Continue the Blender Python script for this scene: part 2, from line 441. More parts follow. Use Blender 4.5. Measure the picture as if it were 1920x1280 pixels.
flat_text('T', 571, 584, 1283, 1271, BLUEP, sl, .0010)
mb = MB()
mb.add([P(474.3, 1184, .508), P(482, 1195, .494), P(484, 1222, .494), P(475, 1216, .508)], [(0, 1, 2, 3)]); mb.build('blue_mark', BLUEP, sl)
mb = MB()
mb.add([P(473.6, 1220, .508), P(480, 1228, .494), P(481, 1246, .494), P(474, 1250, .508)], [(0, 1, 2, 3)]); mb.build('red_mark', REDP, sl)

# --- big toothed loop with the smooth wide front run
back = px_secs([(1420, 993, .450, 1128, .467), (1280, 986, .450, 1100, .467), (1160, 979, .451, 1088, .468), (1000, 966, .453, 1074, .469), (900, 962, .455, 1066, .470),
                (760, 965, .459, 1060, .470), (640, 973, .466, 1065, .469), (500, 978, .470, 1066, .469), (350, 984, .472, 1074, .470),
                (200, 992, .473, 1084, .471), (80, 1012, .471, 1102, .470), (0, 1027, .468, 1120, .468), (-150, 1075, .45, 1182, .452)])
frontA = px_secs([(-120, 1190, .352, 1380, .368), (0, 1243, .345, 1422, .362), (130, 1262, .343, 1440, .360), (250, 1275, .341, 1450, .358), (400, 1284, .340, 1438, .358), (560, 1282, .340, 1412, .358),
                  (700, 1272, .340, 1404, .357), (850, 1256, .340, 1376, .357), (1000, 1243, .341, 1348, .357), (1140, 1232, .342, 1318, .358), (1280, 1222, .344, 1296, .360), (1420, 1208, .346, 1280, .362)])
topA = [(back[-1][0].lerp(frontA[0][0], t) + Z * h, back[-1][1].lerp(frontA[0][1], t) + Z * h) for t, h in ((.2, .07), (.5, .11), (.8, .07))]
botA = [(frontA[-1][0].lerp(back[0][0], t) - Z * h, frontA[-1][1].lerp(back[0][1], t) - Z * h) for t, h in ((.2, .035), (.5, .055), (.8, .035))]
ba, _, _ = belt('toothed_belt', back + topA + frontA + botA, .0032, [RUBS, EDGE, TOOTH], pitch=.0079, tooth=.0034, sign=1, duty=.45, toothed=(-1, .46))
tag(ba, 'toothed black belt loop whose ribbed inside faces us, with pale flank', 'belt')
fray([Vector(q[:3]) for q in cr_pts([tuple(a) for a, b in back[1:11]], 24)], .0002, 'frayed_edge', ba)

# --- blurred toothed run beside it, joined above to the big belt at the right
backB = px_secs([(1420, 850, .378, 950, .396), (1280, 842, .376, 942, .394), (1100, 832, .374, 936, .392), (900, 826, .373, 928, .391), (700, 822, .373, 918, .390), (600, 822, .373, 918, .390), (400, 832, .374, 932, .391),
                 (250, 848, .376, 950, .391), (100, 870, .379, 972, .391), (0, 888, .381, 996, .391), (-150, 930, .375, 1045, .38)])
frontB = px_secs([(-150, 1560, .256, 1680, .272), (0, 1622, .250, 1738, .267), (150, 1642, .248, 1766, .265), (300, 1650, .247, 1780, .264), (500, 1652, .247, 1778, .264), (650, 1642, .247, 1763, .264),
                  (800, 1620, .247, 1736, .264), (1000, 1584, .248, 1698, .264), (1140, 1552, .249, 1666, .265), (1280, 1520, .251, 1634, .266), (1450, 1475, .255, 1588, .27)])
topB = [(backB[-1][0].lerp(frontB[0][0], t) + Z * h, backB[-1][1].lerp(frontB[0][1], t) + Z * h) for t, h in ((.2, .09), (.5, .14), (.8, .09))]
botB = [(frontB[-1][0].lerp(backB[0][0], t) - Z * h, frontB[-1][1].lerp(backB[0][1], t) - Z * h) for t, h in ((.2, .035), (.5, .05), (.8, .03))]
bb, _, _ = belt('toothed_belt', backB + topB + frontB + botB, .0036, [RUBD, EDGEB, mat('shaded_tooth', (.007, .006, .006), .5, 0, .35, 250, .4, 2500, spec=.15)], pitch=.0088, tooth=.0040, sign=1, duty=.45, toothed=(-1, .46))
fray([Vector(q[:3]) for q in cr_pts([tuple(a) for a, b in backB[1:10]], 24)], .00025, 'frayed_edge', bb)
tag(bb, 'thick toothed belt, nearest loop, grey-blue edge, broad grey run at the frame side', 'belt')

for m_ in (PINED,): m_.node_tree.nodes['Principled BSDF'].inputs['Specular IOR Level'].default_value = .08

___

The line containing "bb, _, _ = belt('toothed_belt', backB" opens the part, and the line containing "tag(bb, 'thick toothed" closes it. Output that part exactly, with both, and only that.

bb, _, _ = belt('toothed_belt', backB + topB + frontB + botB, .0036, [RUBD, EDGEB, mat('shaded_tooth', (.007, .006, .006), .5, 0, .35, 250, .4, 2500, spec=.15)], pitch=.0088, tooth=.0040, sign=1, duty=.45, toothed=(-1, .46))
fray([Vector(q[:3]) for q in cr_pts([tuple(a) for a, b in backB[1:10]], 24)], .00025, 'frayed_edge', bb)
tag(bb, 'thick toothed belt, nearest loop, grey-blue edge, broad grey run at the frame side', 'belt')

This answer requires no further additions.